WATCH: Wide-Area Archaeological Site Tracking for Change Detection
Researchers introduce WATCH, a satellite-based framework using foundation models to detect disturbances at archaeological sites across months and years. The system combines three approaches—temporal embedding distance, self-supervised change detection, and weakly supervised learning—achieving up to 92.5% accuracy within three-month tolerance windows when monitoring 1,943 Afghan sites and cross-validating in Syria, Turkey, Pakistan, and Egypt.
WATCH addresses a critical infrastructure challenge in cultural heritage preservation by automating change detection across wide-area satellite imagery. Traditional archaeological site monitoring relies on sparse ground surveys and manual inspection, making timely disturbance detection nearly impossible at regional or continental scales. This framework leverages freely available PlanetScope satellite mosaics (4.7m resolution) and foundation model embeddings to democratize heritage protection, enabling institutions with limited budgets to monitor vast areas continuously.

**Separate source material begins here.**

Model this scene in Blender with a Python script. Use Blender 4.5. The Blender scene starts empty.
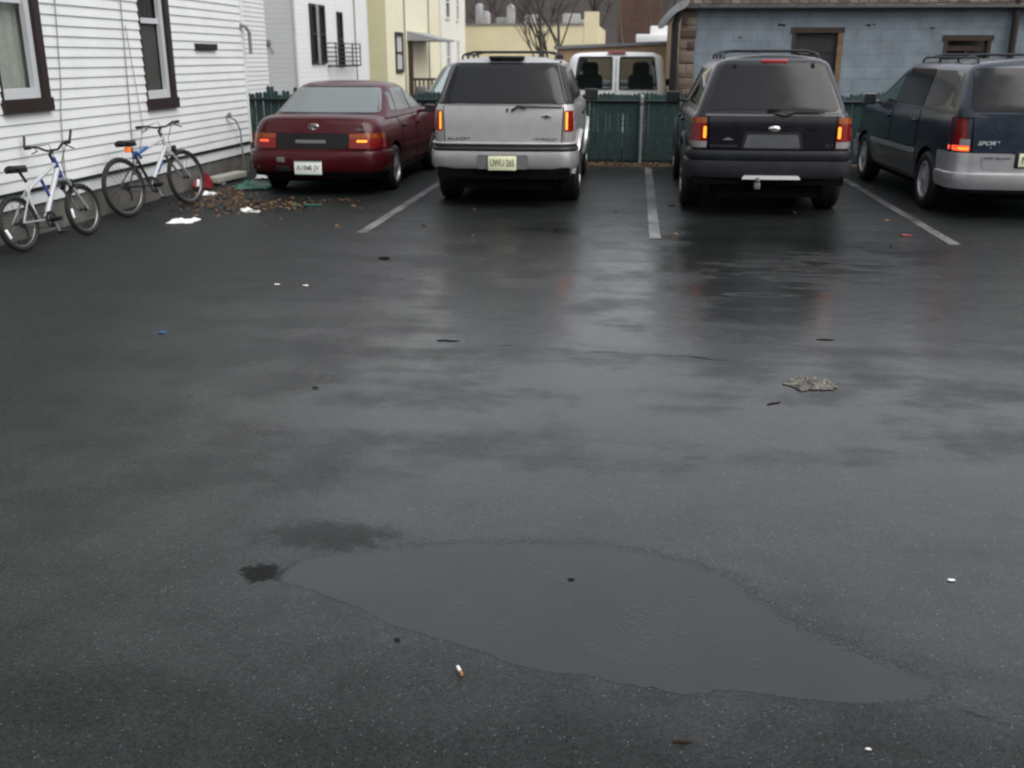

The research demonstrates that foundation models trained on diverse geospatial data outperform handcrafted spectral features for month-level change localization. Notably, unsupervised approaches (TED and SSCD) consistently exceed weakly supervised baselines despite minimal labeled training data—a significant finding suggesting these methods generalize across geographic regions without costly annotation. The directional margin analysis reveals interesting behavioral differences: GeoRSCLIP and Prithvi-EO-2.0 exhibit early-warning capabilities, flagging anomalies before official event records, while TED provides confirmation-oriented detection after disturbances materialize.
For the geospatial AI and earth observation sectors, this work validates that satellite imagery combined with modern foundation models creates viable commercial applications beyond traditional remote sensing. Organizations managing UNESCO sites, governments tracking looting or construction encroachment, and cultural institutions now have accessible tools to prevent heritage loss at scale. The cross-regional generalization results suggest deployment potential across diverse landscapes and political contexts. Future iterations might integrate real-time data streams, finer temporal resolution, or multimodal inputs combining satellite and radar imagery to enhance early-warning capabilities.
- →WATCH achieves 92.5% three-month detection accuracy using satellite imagery and foundation models without expensive labeled training data.
- →Unsupervised methods consistently outperform weakly supervised approaches, suggesting strong generalization potential across geographic regions.
- →GeoRSCLIP and Prithvi-EO-2.0 embeddings show early-warning profiles, detecting disturbances before official event records.
- →Foundation models prove more effective than handcrafted spectral features for archaeological site monitoring at scale.
- →The framework enables cost-effective heritage protection for resource-constrained institutions across Afghanistan, Syria, Turkey, Pakistan, and Egypt.